Joshua Muravchik presents us in the American "experiment" ample reason to do what we can to avoid the socialist siren. He presents the story of significant socialist experiments in world history (including their unhappy consequences) in a masterful narrative. Particularly interesting is his account of Julius Nyerere's Tanzania and the Kibbutz movement in Israel.
Tagging off of the opening quote, one more question about socialism penetrates our contemporary American political scene:
When socialism is the most failed "experiment" in history, why is its siren successful in casting her spell over our elite populous today? It appears our elite stand ready to butter themselves up and rush to be devoured by the Siren herself ... dragging the rest of us with them.
This book is a must read for us in this election year. For while our three democratic candidates promise the world to include the moon and stars, we forget that only the Creator of that earth, moon, and those stars is the only one smart enough to provide according to the intermeshed intricacies of our deepest human needs. In other words Government makes a pretty pathetic god ... but quite a powerful devil. Yet, the architects of Socialism strove exactly to replace God ... and in the end became the devil incarnate.
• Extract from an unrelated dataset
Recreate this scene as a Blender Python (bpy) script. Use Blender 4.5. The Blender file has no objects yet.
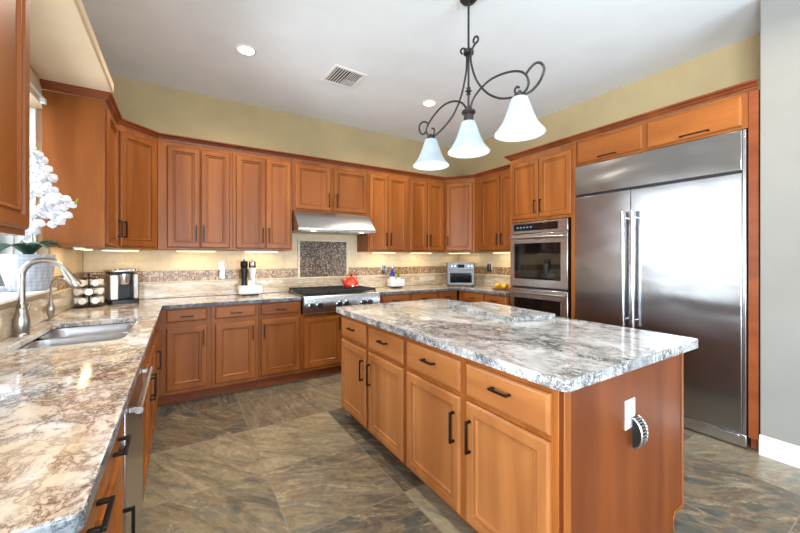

"The biblical account of Adam and Eve's fall explained the hardships of life. It also portrayed mankind's capacity for evil as well as good, suggesting that we might ameliorate the hardship by cultivating our better natures. As Harrington's bold promise suggests, socialism made things easier. Not only did it vow to deliver the goods in this world rather than the next, but it asked little in return. At the most, you had to support the revolution. At the least, you had to do nothing, since ineluctable historical forces would bring about socialism anyway. In either case you did not have to worship or obey. You did not have to make sacrifices or give charity. You did not have to confess or repent or encounter that tragic sense of life that is the lot of those who embrace a nonsecular religion. No doubt, many or most of those drawn to socialism felt some sense of humane idealism, but its demands were deflected outward onto society as a whole. If this is what made the religion of socialism so attractive, it also explains what made it so destructive" (Muravchik, p. 343).